--- Start Source data ---
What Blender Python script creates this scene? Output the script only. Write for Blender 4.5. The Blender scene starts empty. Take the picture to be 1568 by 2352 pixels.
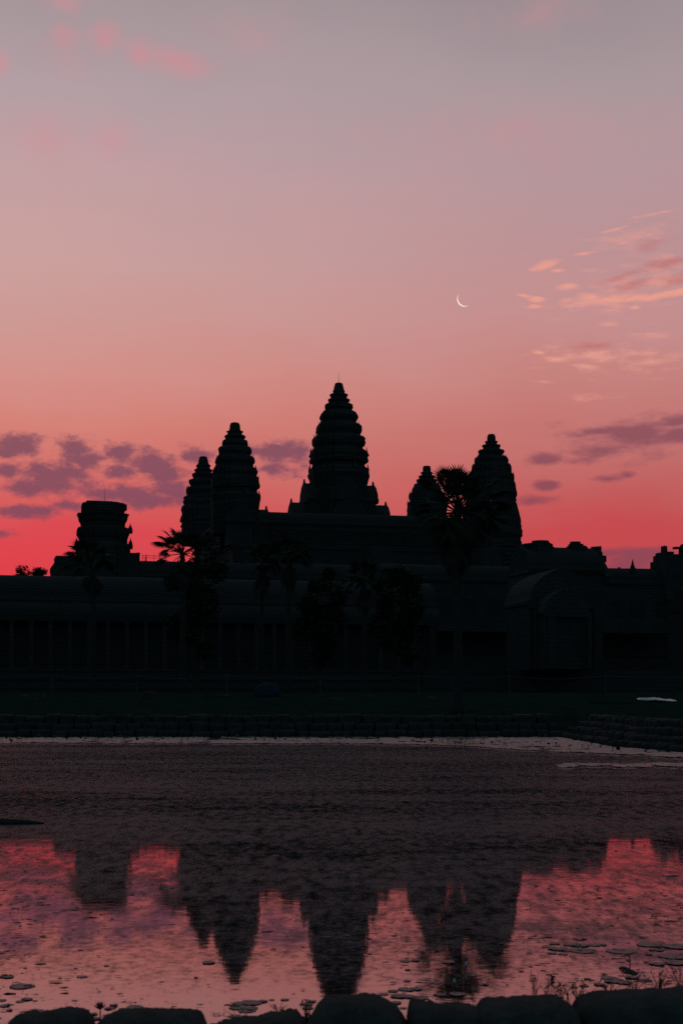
import bpy, math, random
from mathutils import Vector, Matrix, noise

C = bpy.context.scene.collection
SC = bpy.context.scene
R = math.radians
F = 3266.0            # focal length of the photograph in the pixels it was measured in (1568 x 2352)
CZ = 1.9              # eye height above the pond
HZ = 1593.0           # row of the horizon


def at(px, py, Y):
    """the point of the place seen at (px, py) that stands Y metres away"""
    return Vector(((px - 784) / F * Y, Y, CZ + (HZ - py) / F * Y))


# ------------------------------------------------------------------ camera
cam = bpy.data.cameras.new("camera")
co = bpy.data.objects.new("camera", cam)
C.objects.link(co)
SC.camera = co
co.location = (0, 0, CZ)
co.rotation_euler = (R(90), 0, 0)
cam.sensor_fit = 'VERTICAL'
cam.sensor_height = 36
cam.lens = 36 * F / 2352
cam.shift_y = (HZ - 1176) / 2352
cam.clip_start = 0.1
cam.clip_end = 12000
cam.dof.use_dof = True
cam.dof.focus_distance = 90
cam.dof.aperture_fstop = 5.6

# ------------------------------------------------------------------ exposure
SC.view_settings.view_transform = 'Standard'
SC.view_settings.look = 'None'
SC.view_settings.exposure = 0
SC.view_settings.gamma = 1
SC.view_settings.use_curve_mapping = False
SC.cycles.use_denoising = False          # leave the fine grain that the photograph has too


def lin(c):
    return tuple((v / 255 / 12.92) if v / 255 <= 0.04045 else ((v / 255 + 0.055) / 1.055) ** 2.4 for v in c)


# ------------------------------------------------------------------ world: dawn sky
world = bpy.data.worlds.new("World")
SC.world = world
world.use_nodes = True
wt = world.node_tree
wt.nodes.clear()


class NT:
    def __init__(self, tree):
        self.t = tree

    def n(self, typ, **kw):
        nd = self.t.nodes.new(typ)
        for k, v in kw.items():
            setattr(nd, k, v)
        return nd

    def put(self, sock, v):
        if hasattr(v, 'is_output') or isinstance(v, bpy.types.NodeSocket):
            self.t.links.new(v, sock)
        else:
            sock.default_value = v

    def m(self, op, a, b=0.0, c=None, clamp=False):
        nd = self.n('ShaderNodeMath', operation=op, use_clamp=clamp)
        self.put(nd.inputs[0], a)
        self.put(nd.inputs[1], b)
        if c is not None:
            self.put(nd.inputs[2], c)
        return nd.outputs[0]

    def vm(self, op, a, b=(0, 0, 0)):
        nd = self.n('ShaderNodeVectorMath', operation=op)
        self.put(nd.inputs[0], a)
        self.put(nd.inputs[1], b)
        return nd.outputs[1] if op in ('LENGTH', 'DISTANCE', 'DOT_PRODUCT') else nd.outputs[0]

    def smooth(self, x, lo, hi, a=0.0, b=1.0):
        nd = self.n('ShaderNodeMapRange', interpolation_type='SMOOTHSTEP')
        self.put(nd.inputs['Value'], x)
        nd.inputs['From Min'].default_value = lo
        nd.inputs['From Max'].default_value = hi
        nd.inputs['To Min'].default_value = a
        nd.inputs['To Max'].default_value = b
        return nd.outputs[0]

    def mix(self, fac, a, b):
        nd = self.n('ShaderNodeMix', data_type='RGBA')
        self.put(nd.inputs[0], fac)
        self.put(nd.inputs[6], a if not isinstance(a, tuple) else (*a[:3], 1))
        self.put(nd.inputs[7], b if not isinstance(b, tuple) else (*b[:3], 1))
        return nd.outputs[2]

    def noise(self, vec, scale, detail=4, rough=0.55, distortion=0.0):
        nd = self.n('ShaderNodeTexNoise')
        if vec is not None:
            self.put(nd.inputs['Vector'], vec)
        nd.inputs['Scale'].default_value = scale
        nd.inputs['Detail'].default_value = detail
        nd.inputs['Roughness'].default_value = rough
        nd.inputs['Distortion'].default_value = distortion
        return nd.outputs[0]

    def mapv(self, vec, loc=(0, 0, 0), rot=(0, 0, 0), sc=(1, 1, 1), typ='POINT'):
        nd = self.n('ShaderNodeMapping', vector_type=typ)
        self.put(nd.inputs[0], vec)
        nd.inputs[1].default_value = loc
        nd.inputs[2].default_value = rot
        nd.inputs[3].default_value = sc
        return nd.outputs[0]

    def ramp(self, fac, stops):
        nd = self.n('ShaderNodeValToRGB')
        self.put(nd.inputs[0], fac)
        el = nd.color_ramp.elements
        while len(el) < len(stops):
            el.new(0.5)
        for e, (p, c) in zip(el, stops):
            e.position = p
            e.color = (*c[:3], 1)
        return nd.outputs[0]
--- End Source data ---
- _Exercise description_: Restate the listing above word for word, and skip the pictures.

- _Solved problem_:
What Blender Python script creates this scene? Output the script only. Write for Blender 4.5. The Blender scene starts empty. Take the picture to be 1568 by 2352 pixels.
import bpy, math, random
from mathutils import Vector, Matrix, noise

C = bpy.context.scene.collection
SC = bpy.context.scene
R = math.radians
F = 3266.0            # focal length of the photograph in the pixels it was measured in (1568 x 2352)
CZ = 1.9              # eye height above the pond
HZ = 1593.0           # row of the horizon


def at(px, py, Y):
    """the point of the place seen at (px, py) that stands Y metres away"""
    return Vector(((px - 784) / F * Y, Y, CZ + (HZ - py) / F * Y))


# ------------------------------------------------------------------ camera
cam = bpy.data.cameras.new("camera")
co = bpy.data.objects.new("camera", cam)
C.objects.link(co)
SC.camera = co
co.location = (0, 0, CZ)
co.rotation_euler = (R(90), 0, 0)
cam.sensor_fit = 'VERTICAL'
cam.sensor_height = 36
cam.lens = 36 * F / 2352
cam.shift_y = (HZ - 1176) / 2352
cam.clip_start = 0.1
cam.clip_end = 12000
cam.dof.use_dof = True
cam.dof.focus_distance = 90
cam.dof.aperture_fstop = 5.6

# ------------------------------------------------------------------ exposure
SC.view_settings.view_transform = 'Standard'
SC.view_settings.look = 'None'
SC.view_settings.exposure = 0
SC.view_settings.gamma = 1
SC.view_settings.use_curve_mapping = False
SC.cycles.use_denoising = False          # leave the fine grain that the photograph has too


def lin(c):
    return tuple((v / 255 / 12.92) if v / 255 <= 0.04045 else ((v / 255 + 0.055) / 1.055) ** 2.4 for v in c)


# ------------------------------------------------------------------ world: dawn sky
world = bpy.data.worlds.new("World")
SC.world = world
world.use_nodes = True
wt = world.node_tree
wt.nodes.clear()


class NT:
    def __init__(self, tree):
        self.t = tree

    def n(self, typ, **kw):
        nd = self.t.nodes.new(typ)
        for k, v in kw.items():
            setattr(nd, k, v)
        return nd

    def put(self, sock, v):
        if hasattr(v, 'is_output') or isinstance(v, bpy.types.NodeSocket):
            self.t.links.new(v, sock)
        else:
            sock.default_value = v

    def m(self, op, a, b=0.0, c=None, clamp=False):
        nd = self.n('ShaderNodeMath', operation=op, use_clamp=clamp)
        self.put(nd.inputs[0], a)
        self.put(nd.inputs[1], b)
        if c is not None:
            self.put(nd.inputs[2], c)
        return nd.outputs[0]

    def vm(self, op, a, b=(0, 0, 0)):
        nd = self.n('ShaderNodeVectorMath', operation=op)
        self.put(nd.inputs[0], a)
        self.put(nd.inputs[1], b)
        return nd.outputs[1] if op in ('LENGTH', 'DISTANCE', 'DOT_PRODUCT') else nd.outputs[0]

    def smooth(self, x, lo, hi, a=0.0, b=1.0):
        nd = self.n('ShaderNodeMapRange', interpolation_type='SMOOTHSTEP')
        self.put(nd.inputs['Value'], x)
        nd.inputs['From Min'].default_value = lo
        nd.inputs['From Max'].default_value = hi
        nd.inputs['To Min'].default_value = a
        nd.inputs['To Max'].default_value = b
        return nd.outputs[0]

    def mix(self, fac, a, b):
        nd = self.n('ShaderNodeMix', data_type='RGBA')
        self.put(nd.inputs[0], fac)
        self.put(nd.inputs[6], a if not isinstance(a, tuple) else (*a[:3], 1))
        self.put(nd.inputs[7], b if not isinstance(b, tuple) else (*b[:3], 1))
        return nd.outputs[2]

    def noise(self, vec, scale, detail=4, rough=0.55, distortion=0.0):
        nd = self.n('ShaderNodeTexNoise')
        if vec is not None:
            self.put(nd.inputs['Vector'], vec)
        nd.inputs['Scale'].default_value = scale
        nd.inputs['Detail'].default_value = detail
        nd.inputs['Roughness'].default_value = rough
        nd.inputs['Distortion'].default_value = distortion
        return nd.outputs[0]

    def mapv(self, vec, loc=(0, 0, 0), rot=(0, 0, 0), sc=(1, 1, 1), typ='POINT'):
        nd = self.n('ShaderNodeMapping', vector_type=typ)
        self.put(nd.inputs[0], vec)
        nd.inputs[1].default_value = loc
        nd.inputs[2].default_value = rot
        nd.inputs[3].default_value = sc
        return nd.outputs[0]

    def ramp(self, fac, stops):
        nd = self.n('ShaderNodeValToRGB')
        self.put(nd.inputs[0], fac)
        el = nd.color_ramp.elements
        while len(el) < len(stops):
            el.new(0.5)
        for e, (p, c) in zip(el, stops):
            e.position = p
            e.color = (*c[:3], 1)
        return nd.outputs[0]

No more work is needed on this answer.